Beyond somewhat weak example about Paula’s and Deans suddenly wanting to play Doom Eternal and can now in 4K glory (that last part is laughable) with Stadia there are other issues that make it more obvious why people have not got Stadia wrong. Let’s not ignore that unlike Stadia that 4K on consoles (next-gen or the X) or PCs is free (free forever mind you) not $10 a month. Nor does it require a need for a good and consistent internet connection.
Plus, this accessibility argument is wrong of why people have got Stadia wrong. Stadia accessibility is limited. How is it accessible when it is only on PCs, a selection of Chrome devices and one phone model? Accessibility is making it available to many devices as possible it one thing it really should matter mobile devices. And that part of the equation has been completely missing as Stadia is not about, mobile devices, but focused on supporting 4K capability (with mixed results) on a group that will quickly move on (and apparently has) the PC gamers. For most people that don’t have a PC that can’t run a game of any worth at 1080p (yes, most PC gamers don’t play at 4K) those same people aren’t going to invest in Stadia either. Stadia misses the mark because it isn’t supporting mobile of any note beyond its; Pixel phone. Maybe it is Stadia that has it all wrong. Stadia doesn’t need the looky-loos who invest for $10 for a single month to play 5 hours of Doom Eternal before the get bored and move on realizing that they rather play Animal Crossing. Stadia needs those PC gamers to invest and play Doom at 4K and the next game and the next game for month after month. The Paula’s and Deans seem more like Apple people. Maybe they should invest in Apple Arcade not Stadia.
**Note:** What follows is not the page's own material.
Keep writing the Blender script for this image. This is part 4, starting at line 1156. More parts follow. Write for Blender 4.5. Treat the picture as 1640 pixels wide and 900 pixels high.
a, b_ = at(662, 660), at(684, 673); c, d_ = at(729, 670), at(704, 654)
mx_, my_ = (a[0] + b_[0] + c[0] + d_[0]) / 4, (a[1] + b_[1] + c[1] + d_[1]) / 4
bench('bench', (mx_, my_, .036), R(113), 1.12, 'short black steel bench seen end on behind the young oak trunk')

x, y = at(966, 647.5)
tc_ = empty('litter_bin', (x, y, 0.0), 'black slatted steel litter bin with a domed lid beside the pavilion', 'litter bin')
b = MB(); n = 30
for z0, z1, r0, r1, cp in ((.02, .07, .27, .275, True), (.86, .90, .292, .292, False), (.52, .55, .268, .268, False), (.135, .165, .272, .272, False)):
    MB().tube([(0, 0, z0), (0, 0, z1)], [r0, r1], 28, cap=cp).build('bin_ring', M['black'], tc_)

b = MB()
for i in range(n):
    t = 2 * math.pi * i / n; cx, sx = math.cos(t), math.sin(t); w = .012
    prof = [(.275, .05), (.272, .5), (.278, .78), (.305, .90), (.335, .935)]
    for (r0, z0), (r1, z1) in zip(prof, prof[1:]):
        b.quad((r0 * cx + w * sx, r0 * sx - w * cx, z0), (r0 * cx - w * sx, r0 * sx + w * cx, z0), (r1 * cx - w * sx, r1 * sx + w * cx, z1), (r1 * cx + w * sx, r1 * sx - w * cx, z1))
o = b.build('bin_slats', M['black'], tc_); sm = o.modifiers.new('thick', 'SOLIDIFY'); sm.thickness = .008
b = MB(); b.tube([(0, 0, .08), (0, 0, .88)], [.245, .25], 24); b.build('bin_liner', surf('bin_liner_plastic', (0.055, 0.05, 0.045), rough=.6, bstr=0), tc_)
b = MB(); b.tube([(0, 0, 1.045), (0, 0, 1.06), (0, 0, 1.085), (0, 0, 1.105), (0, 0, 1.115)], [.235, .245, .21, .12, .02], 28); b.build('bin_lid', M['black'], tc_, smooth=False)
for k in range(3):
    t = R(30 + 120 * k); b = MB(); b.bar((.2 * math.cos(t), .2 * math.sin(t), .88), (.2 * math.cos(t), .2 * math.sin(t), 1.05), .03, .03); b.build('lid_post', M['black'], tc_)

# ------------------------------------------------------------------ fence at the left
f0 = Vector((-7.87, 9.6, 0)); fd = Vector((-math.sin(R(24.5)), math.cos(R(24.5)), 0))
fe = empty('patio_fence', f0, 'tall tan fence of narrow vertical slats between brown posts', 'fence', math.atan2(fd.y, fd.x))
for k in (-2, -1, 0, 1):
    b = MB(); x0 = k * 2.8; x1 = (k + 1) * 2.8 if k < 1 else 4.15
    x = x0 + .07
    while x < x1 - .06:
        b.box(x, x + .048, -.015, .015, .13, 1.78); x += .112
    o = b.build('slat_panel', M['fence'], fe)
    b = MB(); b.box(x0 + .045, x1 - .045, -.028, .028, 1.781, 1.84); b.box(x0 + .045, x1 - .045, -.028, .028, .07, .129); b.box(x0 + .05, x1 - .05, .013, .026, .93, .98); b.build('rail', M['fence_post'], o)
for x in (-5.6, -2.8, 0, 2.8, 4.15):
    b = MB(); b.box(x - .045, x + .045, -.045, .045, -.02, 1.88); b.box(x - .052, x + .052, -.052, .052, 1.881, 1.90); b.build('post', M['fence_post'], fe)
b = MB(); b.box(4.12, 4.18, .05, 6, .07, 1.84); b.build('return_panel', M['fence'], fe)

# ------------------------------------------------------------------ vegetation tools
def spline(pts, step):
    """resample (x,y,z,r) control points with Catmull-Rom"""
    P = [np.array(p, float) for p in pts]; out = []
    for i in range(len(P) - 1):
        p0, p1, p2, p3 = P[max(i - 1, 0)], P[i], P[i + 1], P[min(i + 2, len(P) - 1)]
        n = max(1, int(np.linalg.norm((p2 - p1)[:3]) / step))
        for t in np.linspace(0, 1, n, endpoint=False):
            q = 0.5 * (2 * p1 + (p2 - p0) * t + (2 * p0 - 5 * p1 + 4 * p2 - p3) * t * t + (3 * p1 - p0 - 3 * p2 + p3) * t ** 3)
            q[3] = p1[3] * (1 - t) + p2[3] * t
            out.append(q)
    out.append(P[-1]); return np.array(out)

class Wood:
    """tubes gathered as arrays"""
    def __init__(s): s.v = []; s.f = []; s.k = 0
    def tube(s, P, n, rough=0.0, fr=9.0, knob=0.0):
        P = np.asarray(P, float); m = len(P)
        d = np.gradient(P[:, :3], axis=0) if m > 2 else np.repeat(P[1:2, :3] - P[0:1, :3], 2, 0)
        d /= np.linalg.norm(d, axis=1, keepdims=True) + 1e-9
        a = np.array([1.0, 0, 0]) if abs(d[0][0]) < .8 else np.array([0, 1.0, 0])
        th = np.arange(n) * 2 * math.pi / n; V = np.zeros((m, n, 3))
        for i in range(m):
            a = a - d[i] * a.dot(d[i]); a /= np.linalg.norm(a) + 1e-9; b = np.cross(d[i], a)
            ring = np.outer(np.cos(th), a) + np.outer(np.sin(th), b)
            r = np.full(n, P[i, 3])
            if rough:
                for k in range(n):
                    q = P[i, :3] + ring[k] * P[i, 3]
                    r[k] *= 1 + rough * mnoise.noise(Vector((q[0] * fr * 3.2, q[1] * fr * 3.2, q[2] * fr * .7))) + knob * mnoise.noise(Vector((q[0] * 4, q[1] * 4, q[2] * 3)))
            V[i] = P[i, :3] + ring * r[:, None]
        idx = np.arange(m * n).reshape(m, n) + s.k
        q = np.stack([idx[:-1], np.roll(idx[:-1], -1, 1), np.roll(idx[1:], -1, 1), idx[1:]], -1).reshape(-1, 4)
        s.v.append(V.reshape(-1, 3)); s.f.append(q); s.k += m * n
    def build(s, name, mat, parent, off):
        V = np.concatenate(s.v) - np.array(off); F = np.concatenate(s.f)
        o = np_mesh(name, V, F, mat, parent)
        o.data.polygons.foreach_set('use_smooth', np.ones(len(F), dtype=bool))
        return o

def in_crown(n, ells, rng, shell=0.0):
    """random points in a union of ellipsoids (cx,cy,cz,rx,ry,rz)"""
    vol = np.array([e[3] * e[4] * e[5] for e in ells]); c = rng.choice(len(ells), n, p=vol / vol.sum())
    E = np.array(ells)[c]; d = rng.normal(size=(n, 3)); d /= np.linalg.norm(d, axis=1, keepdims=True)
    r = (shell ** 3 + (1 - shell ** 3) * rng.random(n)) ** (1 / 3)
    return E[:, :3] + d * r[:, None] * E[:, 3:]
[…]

Furthermore, this article talks about India and South Korea as important. Perhaps someone sure tell Stadia that. Both are regions Stadia isn’t supporting. Again, no phone support (how many people buy Pixel phones there?). And more importantly Googles overall lack of infrastructure is important in why they are not supporting certain regions. Sorry, but Google data centers are primarily clustered in the US. Over half of the regions Google support are in the US with rest mostly in Western Europe.
Microsoft seem to have it right. Mobile is going to be the way forward if streaming it is going have any real ability to catch on with the masses. And it will take the current games to invest and grow streaming to get the masses to join in not the rare Paula’s and Deans to invest short term. The winner will be the company that gets the momentum early on by giving options to play. Most users (of any service PSNow, xCloud, Nvidia) won’t buy into as service for just streaming only. That is why Stadia is a non-starter. Users will use streaming as an option to supplement those gaming platforms that they already have. The Paula’s and Deans and people like them if not willing to buy a console or PC are more likely the type that will spend $10 have access to stream a large content not $10 just for the right play 4K and must buy the content (even to play 1080p). More likely streaming Game Pass content not spending $70 for game and streaming it. Mobile also means focusing 720p, maybe 1080p over 4K. Maybe Microsoft has done its homework and read the novel while Google just read the fact riddled cliff notes. Because Microsoft seems to be getting this part down. They have supported South Korea day one in their beta. They have announced India is arriving soon. This is probably because Microsoft has over twice the region support that Google has (22 Google vs 54 Azure). Plus, xCloud already support over 11 mobile manufacturers and over 50 phone models. And that isn’t even taking into consideration the whole content argument.